60 Minutes Question. This Week In History. Pop. Culture.

From James A – Before ABC’s 20/20, they had tried another news magazine-type show. What was it?

Mr. Pop History – NBC and ABC envied the ratings and financial success of CBS’ 60 Minutes. It took ABC a while. One was something called “Seven Days” – a sort of week-in-review program. The problem – you couldn’t rerun it – and the ratings weren’t that good.

Over at NBC? Some 10 magazine shows came and went before they hit the right formula and timing. More in another Q&A.

Mr. Pop Culture Report – March 12

A Georgia man who posted a video of himself on the Internet holding a sign that said  “Elton John” must die” has been arrested for making terroristic threats. Neal Horsley, 65, was arrested in Carrollton, about 50 miles west of Atlanta, said Atlanta Police Sgt. In the video posted Feb. 28 on YouTube, Horsley held the sign in front of a building where he said John has a condo. John’s publicist, Fran Curtis, confirmed that John has an Atlanta apartment but declined further comment.

Thursday – You don’t see much of Jerry Seinfeld on his own new NBC show, “The Marriage Ref,” which he lets someone else host. But the 55-year-old comedian co-hosted “Live” with Kelly Rippa. Guest was Donald Trump.

CBS announces that it will provide 3-D coverage of the NCAA Final Four to 100 movie theaters nationwide in a move to bring this new form of sports broadcast to the masses.

Leno Ratings – The Nielsen Co. says Jay Leno averaged 5.6 million viewers last week, his first back at NBC’s “The Tonight Show” following hisill-fated prime time show. Letterman had 3.7 million at CBS. Leno took advantage of curiosity over his return and a strong lineup of guests, including Olympic stars and Sarah Palin. It was a half-million more than he averaged his last season at “Tonight.” But the second week finds the  late-night contenders at a close race – with Leno averaging 4.3 million viewers and Letterman at 4 million.

Government Reaches Further Into Your Pocket – Vertex, a company that calculates sales tax for Internet sellers, reports that the average general sales tax rate nationwide reached 8.629% at the end of 2009, the highest since the  company started tracking data in 1982. That was up a nickel on a taxable $100 purchase from a year earlier and up nearly 40 cents for the decade.

Television news this week in 1986 –

HBO will show “Comic Relief,” a March 29 benefit for America’s poor and homeless. The show will originate from the Universal Amphitheater in Hollywood and will be hosted by Robin Williams, Whoopi Goldberg and Billy Crystal. Among the comedians and actors scheduled to participate – Peewee Herman, Michael J. Fox. Buddy Hackett, Joe Piscopo, Carl and Rob Reinder, Martin Mull, David Steinberg. Jerry Lewis, Sandra Bernhard, Howie Mandel, Gilda Radner and Weird Al Yankovic.

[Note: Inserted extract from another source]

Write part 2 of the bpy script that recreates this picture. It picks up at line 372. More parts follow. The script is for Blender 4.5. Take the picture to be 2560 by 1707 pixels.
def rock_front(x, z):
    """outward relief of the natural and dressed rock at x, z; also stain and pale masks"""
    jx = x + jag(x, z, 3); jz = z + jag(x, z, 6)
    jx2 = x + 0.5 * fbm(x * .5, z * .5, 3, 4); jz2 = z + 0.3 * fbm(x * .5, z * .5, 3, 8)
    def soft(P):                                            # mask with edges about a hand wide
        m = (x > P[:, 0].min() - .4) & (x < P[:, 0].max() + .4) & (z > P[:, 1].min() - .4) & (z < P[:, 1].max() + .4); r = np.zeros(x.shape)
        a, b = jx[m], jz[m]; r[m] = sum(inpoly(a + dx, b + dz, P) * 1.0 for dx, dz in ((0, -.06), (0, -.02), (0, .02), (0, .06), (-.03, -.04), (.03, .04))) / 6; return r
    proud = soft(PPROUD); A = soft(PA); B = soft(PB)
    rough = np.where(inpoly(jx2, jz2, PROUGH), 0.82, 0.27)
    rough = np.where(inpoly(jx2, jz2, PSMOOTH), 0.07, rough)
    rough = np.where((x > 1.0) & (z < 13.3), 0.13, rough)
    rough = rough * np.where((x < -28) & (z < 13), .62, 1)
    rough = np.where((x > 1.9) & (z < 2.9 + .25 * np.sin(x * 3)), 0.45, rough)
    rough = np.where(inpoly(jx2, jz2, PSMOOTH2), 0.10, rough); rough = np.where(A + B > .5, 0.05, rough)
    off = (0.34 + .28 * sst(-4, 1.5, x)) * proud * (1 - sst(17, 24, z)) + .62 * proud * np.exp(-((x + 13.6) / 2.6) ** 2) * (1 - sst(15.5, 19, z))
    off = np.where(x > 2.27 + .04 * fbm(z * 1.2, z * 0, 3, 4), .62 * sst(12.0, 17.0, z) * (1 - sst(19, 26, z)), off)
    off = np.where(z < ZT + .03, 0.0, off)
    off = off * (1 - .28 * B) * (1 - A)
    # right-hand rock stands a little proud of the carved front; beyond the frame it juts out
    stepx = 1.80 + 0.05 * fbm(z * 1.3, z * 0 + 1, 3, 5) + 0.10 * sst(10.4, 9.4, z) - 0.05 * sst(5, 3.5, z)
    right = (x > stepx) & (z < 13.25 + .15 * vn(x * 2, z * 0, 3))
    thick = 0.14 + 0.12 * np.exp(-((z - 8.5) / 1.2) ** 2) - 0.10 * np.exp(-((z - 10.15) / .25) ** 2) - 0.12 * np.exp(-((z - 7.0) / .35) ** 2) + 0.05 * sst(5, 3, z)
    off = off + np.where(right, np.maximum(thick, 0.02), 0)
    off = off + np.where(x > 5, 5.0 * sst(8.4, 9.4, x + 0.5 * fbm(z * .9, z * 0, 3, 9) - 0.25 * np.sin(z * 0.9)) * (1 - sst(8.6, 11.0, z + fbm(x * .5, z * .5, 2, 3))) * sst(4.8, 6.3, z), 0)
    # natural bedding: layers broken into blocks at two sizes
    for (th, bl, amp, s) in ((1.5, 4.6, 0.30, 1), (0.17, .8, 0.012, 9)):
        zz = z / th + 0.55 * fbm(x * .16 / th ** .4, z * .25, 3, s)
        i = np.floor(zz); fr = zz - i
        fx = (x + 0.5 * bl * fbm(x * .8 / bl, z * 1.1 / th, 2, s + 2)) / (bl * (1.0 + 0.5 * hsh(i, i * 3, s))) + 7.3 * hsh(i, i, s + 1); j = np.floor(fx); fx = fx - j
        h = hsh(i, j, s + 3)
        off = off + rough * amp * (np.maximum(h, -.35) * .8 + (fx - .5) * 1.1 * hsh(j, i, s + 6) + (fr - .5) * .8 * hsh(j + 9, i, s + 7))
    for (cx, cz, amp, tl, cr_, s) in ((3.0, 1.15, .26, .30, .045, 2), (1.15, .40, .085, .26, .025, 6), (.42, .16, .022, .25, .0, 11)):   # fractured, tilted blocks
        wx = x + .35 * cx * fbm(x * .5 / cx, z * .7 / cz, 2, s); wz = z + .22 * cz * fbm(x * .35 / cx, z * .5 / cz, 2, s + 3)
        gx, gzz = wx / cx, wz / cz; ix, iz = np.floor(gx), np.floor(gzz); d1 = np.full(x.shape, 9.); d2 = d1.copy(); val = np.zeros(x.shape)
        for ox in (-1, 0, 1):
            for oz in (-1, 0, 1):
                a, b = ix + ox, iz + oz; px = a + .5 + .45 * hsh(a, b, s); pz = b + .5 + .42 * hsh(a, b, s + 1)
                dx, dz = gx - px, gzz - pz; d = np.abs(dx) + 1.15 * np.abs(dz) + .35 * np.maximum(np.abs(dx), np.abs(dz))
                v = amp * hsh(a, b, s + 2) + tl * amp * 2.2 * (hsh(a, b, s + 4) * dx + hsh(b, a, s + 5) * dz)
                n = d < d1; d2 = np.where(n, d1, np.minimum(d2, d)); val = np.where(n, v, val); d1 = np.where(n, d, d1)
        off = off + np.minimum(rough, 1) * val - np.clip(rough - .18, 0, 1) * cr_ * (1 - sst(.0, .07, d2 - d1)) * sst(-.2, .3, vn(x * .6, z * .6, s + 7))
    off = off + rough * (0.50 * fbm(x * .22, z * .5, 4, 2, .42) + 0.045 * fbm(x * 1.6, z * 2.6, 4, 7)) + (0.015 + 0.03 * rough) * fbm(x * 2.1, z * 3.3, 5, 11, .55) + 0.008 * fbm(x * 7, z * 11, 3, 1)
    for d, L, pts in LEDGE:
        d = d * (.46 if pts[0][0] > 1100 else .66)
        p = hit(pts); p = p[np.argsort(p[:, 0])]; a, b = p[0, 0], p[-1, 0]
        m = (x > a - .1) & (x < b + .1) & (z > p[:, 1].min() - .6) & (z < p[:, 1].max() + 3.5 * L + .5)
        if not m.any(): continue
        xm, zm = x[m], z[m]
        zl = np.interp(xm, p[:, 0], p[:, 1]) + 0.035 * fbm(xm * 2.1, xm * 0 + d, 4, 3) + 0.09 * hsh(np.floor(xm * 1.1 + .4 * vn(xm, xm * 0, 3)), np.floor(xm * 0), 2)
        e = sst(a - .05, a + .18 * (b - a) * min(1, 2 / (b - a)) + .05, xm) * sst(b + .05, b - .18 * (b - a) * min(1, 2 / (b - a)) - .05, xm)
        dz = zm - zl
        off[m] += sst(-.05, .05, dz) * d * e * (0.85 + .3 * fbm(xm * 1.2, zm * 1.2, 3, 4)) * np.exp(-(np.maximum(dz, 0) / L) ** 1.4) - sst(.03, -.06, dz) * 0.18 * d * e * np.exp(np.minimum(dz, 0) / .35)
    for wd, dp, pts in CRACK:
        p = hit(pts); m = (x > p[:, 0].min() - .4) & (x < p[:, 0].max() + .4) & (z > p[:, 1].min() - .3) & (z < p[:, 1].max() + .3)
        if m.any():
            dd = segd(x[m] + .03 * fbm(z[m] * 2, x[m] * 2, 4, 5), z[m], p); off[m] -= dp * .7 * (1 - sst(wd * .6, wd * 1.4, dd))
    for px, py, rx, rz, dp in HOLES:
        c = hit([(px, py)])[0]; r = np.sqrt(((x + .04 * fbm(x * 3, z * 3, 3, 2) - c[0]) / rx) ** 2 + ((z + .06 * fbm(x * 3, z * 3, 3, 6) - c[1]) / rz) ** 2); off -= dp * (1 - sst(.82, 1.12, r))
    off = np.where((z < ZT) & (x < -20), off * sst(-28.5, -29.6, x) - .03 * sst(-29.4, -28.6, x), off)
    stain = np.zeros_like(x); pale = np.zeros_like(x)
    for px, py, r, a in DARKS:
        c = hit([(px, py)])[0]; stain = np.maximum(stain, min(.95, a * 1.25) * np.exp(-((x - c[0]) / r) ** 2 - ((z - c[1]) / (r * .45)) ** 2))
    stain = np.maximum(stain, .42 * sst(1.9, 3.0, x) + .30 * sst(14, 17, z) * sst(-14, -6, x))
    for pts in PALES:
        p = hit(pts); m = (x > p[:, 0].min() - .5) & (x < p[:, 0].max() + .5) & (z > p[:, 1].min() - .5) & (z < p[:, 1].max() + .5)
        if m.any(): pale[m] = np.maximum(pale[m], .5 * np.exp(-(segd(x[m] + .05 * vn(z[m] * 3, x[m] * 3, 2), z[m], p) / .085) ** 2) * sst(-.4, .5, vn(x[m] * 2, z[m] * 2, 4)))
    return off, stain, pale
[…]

The Movie Channel announces its new “VCR Theater” – aimed at those who can videotape movies while they’re asleep. But, do the studios like the taping of their movies? The home entertainment software business is a $12-billion-a-year business.  An 800 number will be on display for the three-hour event.

More cable – Dabney Coleman is back – The Arts & Entertainment Network just picked up all 27 episodes of  “Buffalo Bill” – the NBC series that ran in 1984.

Don’t miss the Easter Seal Telethon (Sat – March 8) – hosted by Pat Boone and Donna Mills.

TV Network Ratings – CBS And CW’s Gossip Girl Higher

ABC promoted premiere week as “National Stay-At-Home Week,” but viewers were more eager to stay home for CBS.

Even as rivals saw their returning shows decline — some sharply — during the first week of the TV season, CBS saw big growth for several series’ season premieres: NCIS, up 29% from last year’s opener, was helped by a big cliffhanger; Criminal Minds was up 34%; How I Met Your Mother rose 20%; and Two and a Half Men, CSI: Miami and CSI: NY all gained as well.

Also on the upswing: CW’s Gossip Girl, which hit record highs this month.

The gains were matched by declines for Desperate Housewives and Grey’s Anatomy from last fall (though both shows returned above their spring averages) amid bigger drops for Heroes, House, Law & Order: SVU, ER and Without a Trace.

And they eased fears that last winter’s three-month writers’ strike would have a lasting effect on the TV business as viewers fell out of the habit of watching their favorite shows.